Allerdings sind vorher noch einige rechtliche Fragen zu klären. Besonders im Fokus steht dabei der Anlegerschutz: Dürfen nur institutionelle Investoren oder auch private Anleger sogenannte Krypto-Wertpapiere zeichnen? Falls Privatpersonen diese Papiere erwerben dürfen, wird es dann die Pflicht geben, einen zugelassenen, überwachten Intermediär – also etwa eine Bank – einzuschalten? Diese Punkte wollen die beiden Ministerien „ergebnisoffen diskutieren“, wie es heißt.
Letzteres ist durchaus ein heikles Thema: Einige Experten sehen in der Blockchain-Technologie das Potential, Banken und Börsenbetreiber als Intermediäre zu ersetzen. Das liegt vor allem an den Eigenschaften der dezentralen Datenbank, die die Transaktionshistorie unveränderbar nachvollzieht und für alle angeschlossenen Teilnehmer transparent macht. Damit übernimmt die Technologie die vertrauensschaffende Funktion, die bisher Banken und Infrastrukturbetreiber inne haben. Für Emittenten hätte das Kostenvorteile.
„Es wird noch Monate – wahrscheinlicher sind Jahre – dauern, bis Deutschland die Schaffung elektronischer Schuldverschreibungen gesetzlich determiniert.“
Auch bei der Commercial-Paper-Transaktion von Continental zeigte sich bereits die veränderte Rolle von Banken: Der Dax-Konzern platzierte das Papier direkt bei Siemens. Die Commerzbank fungierte dabei nicht als Vermittler, sondern als Plattformbetreiber – ein anderes Geschäftsmodell für die Bank.
Unternehmensfinanzierung wird digital
Diese offenen Fragen tangieren diverse Gesetze – vom Schuldverschreibungsgesetz über das Aktienrecht, das Depotgesetz und das Bürgerliche Gesetzbuch bis hin zu diversen aufsichtsrechtlichen Vorgaben. GSK-Anwalt Blassl glaubt deshalb: „Es wird noch Monate – wahrscheinlicher sind Jahre – dauern, bis Deutschland die Schaffung elektronischer Schuldverschreibungen gesetzlich determiniert.“
Aber auch Blockchain-Skeptiker könnten von der angekündigten Gesetzesänderung profitieren. Deren Stimmen sind zuletzt wieder lauter geworden: Die Technologie sei zu komplex und für viele Anwendungen in der Finanzbranche gar nicht erforderlich, kritisierte jüngst etwa die Strategieberatung McKinsey.
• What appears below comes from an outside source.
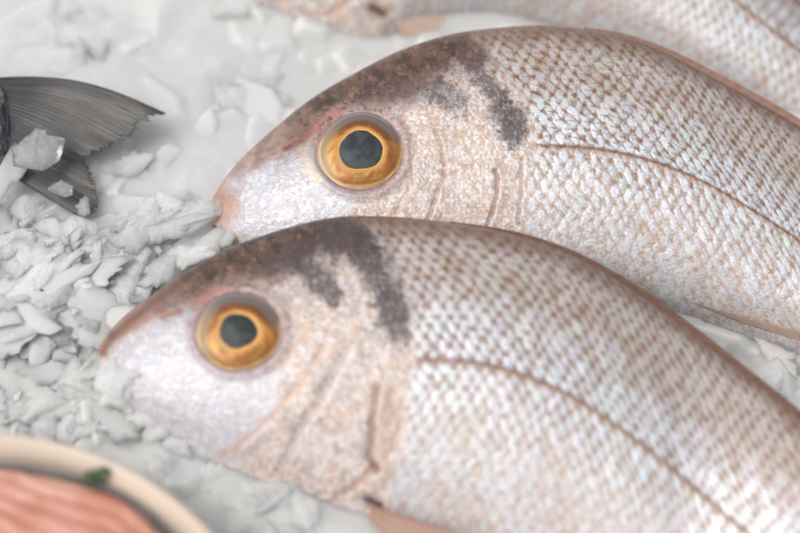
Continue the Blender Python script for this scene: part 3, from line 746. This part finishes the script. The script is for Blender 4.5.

Denn die elektronische Schuldverschreibung wird nicht an den Einsatz dieser speziellen Technologie geknüpft sein. Sollte die Reform tatsächlich kommen, wäre dies generell ein Meilenstein für die Digitalisierung des Kapitalmarktes – mit den entsprechenden Effizienz- und Zeitvorteilen für Banken und Emittenten.